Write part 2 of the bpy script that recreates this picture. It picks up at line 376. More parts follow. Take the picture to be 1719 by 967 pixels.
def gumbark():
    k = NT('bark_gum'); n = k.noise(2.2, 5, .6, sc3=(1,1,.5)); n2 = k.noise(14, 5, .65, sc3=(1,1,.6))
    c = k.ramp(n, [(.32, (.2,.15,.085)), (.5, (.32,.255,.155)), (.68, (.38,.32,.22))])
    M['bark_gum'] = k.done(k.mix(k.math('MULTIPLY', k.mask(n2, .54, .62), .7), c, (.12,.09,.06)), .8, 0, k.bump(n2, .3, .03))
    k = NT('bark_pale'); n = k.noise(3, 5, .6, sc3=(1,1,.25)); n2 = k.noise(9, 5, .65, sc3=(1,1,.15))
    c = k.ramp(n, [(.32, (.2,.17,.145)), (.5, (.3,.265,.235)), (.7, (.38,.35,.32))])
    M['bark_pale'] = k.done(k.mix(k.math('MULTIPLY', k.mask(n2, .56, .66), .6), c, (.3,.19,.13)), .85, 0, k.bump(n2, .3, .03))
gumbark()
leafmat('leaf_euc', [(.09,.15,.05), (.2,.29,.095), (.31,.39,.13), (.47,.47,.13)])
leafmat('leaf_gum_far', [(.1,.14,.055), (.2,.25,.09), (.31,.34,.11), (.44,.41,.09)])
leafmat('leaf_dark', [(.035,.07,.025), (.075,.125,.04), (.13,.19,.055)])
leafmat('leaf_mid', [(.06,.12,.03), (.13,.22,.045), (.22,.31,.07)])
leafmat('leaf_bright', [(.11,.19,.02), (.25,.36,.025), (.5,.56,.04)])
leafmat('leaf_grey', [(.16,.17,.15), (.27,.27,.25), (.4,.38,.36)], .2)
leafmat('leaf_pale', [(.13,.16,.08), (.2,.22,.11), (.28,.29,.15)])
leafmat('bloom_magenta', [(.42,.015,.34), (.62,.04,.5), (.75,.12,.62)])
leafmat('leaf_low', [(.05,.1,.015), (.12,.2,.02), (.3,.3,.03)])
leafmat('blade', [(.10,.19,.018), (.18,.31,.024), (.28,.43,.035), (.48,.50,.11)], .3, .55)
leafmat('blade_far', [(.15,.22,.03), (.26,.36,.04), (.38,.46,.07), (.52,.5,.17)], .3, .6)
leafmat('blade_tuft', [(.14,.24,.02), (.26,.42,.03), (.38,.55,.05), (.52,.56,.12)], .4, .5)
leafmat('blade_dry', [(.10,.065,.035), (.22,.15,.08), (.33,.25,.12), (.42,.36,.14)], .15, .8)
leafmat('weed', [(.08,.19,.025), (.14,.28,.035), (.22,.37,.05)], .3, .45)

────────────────

▸ **What to produce**
Copy out the data shown above without altering anything.

▸ **Exercise solution**
Write part 2 of the bpy script that recreates this picture. It picks up at line 376. More parts follow. Take the picture to be 1719 by 967 pixels.
def gumbark():
    k = NT('bark_gum'); n = k.noise(2.2, 5, .6, sc3=(1,1,.5)); n2 = k.noise(14, 5, .65, sc3=(1,1,.6))
    c = k.ramp(n, [(.32, (.2,.15,.085)), (.5, (.32,.255,.155)), (.68, (.38,.32,.22))])
    M['bark_gum'] = k.done(k.mix(k.math('MULTIPLY', k.mask(n2, .54, .62), .7), c, (.12,.09,.06)), .8, 0, k.bump(n2, .3, .03))
    k = NT('bark_pale'); n = k.noise(3, 5, .6, sc3=(1,1,.25)); n2 = k.noise(9, 5, .65, sc3=(1,1,.15))
    c = k.ramp(n, [(.32, (.2,.17,.145)), (.5, (.3,.265,.235)), (.7, (.38,.35,.32))])
    M['bark_pale'] = k.done(k.mix(k.math('MULTIPLY', k.mask(n2, .56, .66), .6), c, (.3,.19,.13)), .85, 0, k.bump(n2, .3, .03))
gumbark()
leafmat('leaf_euc', [(.09,.15,.05), (.2,.29,.095), (.31,.39,.13), (.47,.47,.13)])
leafmat('leaf_gum_far', [(.1,.14,.055), (.2,.25,.09), (.31,.34,.11), (.44,.41,.09)])
leafmat('leaf_dark', [(.035,.07,.025), (.075,.125,.04), (.13,.19,.055)])
leafmat('leaf_mid', [(.06,.12,.03), (.13,.22,.045), (.22,.31,.07)])
leafmat('leaf_bright', [(.11,.19,.02), (.25,.36,.025), (.5,.56,.04)])
leafmat('leaf_grey', [(.16,.17,.15), (.27,.27,.25), (.4,.38,.36)], .2)
leafmat('leaf_pale', [(.13,.16,.08), (.2,.22,.11), (.28,.29,.15)])
leafmat('bloom_magenta', [(.42,.015,.34), (.62,.04,.5), (.75,.12,.62)])
leafmat('leaf_low', [(.05,.1,.015), (.12,.2,.02), (.3,.3,.03)])
leafmat('blade', [(.10,.19,.018), (.18,.31,.024), (.28,.43,.035), (.48,.50,.11)], .3, .55)
leafmat('blade_far', [(.15,.22,.03), (.26,.36,.04), (.38,.46,.07), (.52,.5,.17)], .3, .6)
leafmat('blade_tuft', [(.14,.24,.02), (.26,.42,.03), (.38,.55,.05), (.52,.56,.12)], .4, .5)
leafmat('blade_dry', [(.10,.065,.035), (.22,.15,.08), (.33,.25,.12), (.42,.36,.14)], .15, .8)
leafmat('weed', [(.08,.19,.025), (.14,.28,.035), (.22,.37,.05)], .3, .45)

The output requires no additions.